NRG will enter Texas as the state’s second-biggest power producer. Four buyout firms that acquired Texas Genco in April 2004 would get $4 billion in cash and $1.8 billion in stock, Princeton, N.J.-based NRG Energy said. NRG will assume $2.5 billion of Texas Genco’s debt.
NRG’s total capacity will rise 72%. Costs for natural gas, which generates the most power in Texas, have doubled in the past year, driving up profit and demand for the half of Genco’s fleet that uses cheaper coal and nuclear energy.
The purchase will immediately increase profit after it closes in the first quarter, NRG said.
“NRG needed to be in Texas,” said Lasan Johong, a New York-based analyst with RBC Capital Markets, who rates the shares “neutral” and owns none. “To do that, they have overpaid.”
The purchase may increase per-share profit by 45% next year to about $3.50 from an earlier estimate of $2.40, Mr. Johong said. Net income will be as much as $530 million, up from his earlier estimate of as much as $200 million, Mr. Johong said. NRG’s net income in 2004 was $185.62 million, according to filings.
NRG is betting on natural gas prices above $6 per million British thermal units after 2010, when contracts for 82% of the Texas coal and nuclear output expire, Mr. Johong said. Gas traded Friday for $13.92 per million British thermal units in New York. The average for the past year was $7.63 per million Btu and the average for the preceding five years was $4.62.
NRG is paying less for Genco than investors value its current fleet, the chief executive of NRG, David Crane, said in an interview.

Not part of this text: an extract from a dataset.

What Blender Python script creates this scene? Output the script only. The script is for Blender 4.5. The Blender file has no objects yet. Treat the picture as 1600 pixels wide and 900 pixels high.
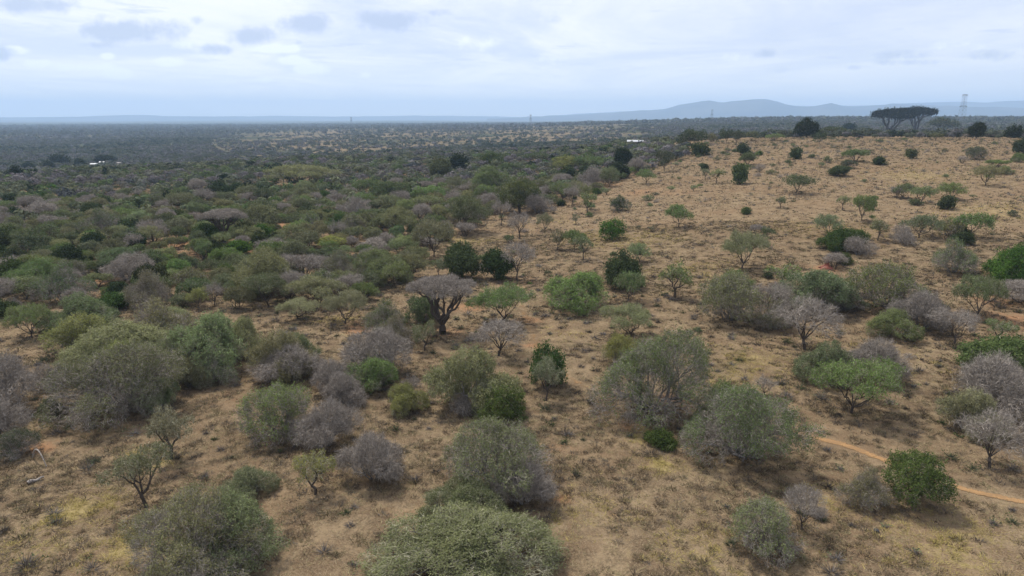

“Demand for electricity is growing faster in Texas than in other regions,” Mr. Crane said. “What’s important here is that Texas Genco and NRG both have multi-fuel portfolios in markets where gas sets the price of electricity.”
NRG will issue a combination of debt and equity to finance the purchase, Mr. Crane said. NRG has the option of issuing as many as 9 million new shares in lieu of cash to the sellers, the company said in its statement.
A $500 million tax benefit to be recorded when the transaction closes will cut the total price for Texas Genco, including debt, to $7.8 billion from $8.3 billion, Mr. Crane said.
Mr. Crane said he approached Kohlberg Kravis Roberts & Company, one of the four buyout firms that bought Texas Genco last year from Houston utility CenterPoint Energy, after learning the owners might be interested in selling the business to a rival.
“Texas is the only competitive market we’re not in,” Mr. Crane said. “If you’re going to be in, you’ve got to be one of the top three players.”
Texas Genco’s owners – KKR, the Blackstone Group, Texas Pacific Group, and Hellman & Friedman – said in June that the company might issue as much as $600 million in an initial share offering.
Morgan Stanley advised NRG, the company said. Goldman Sachs and Lehman Brothers Holdings advised Texas Genco.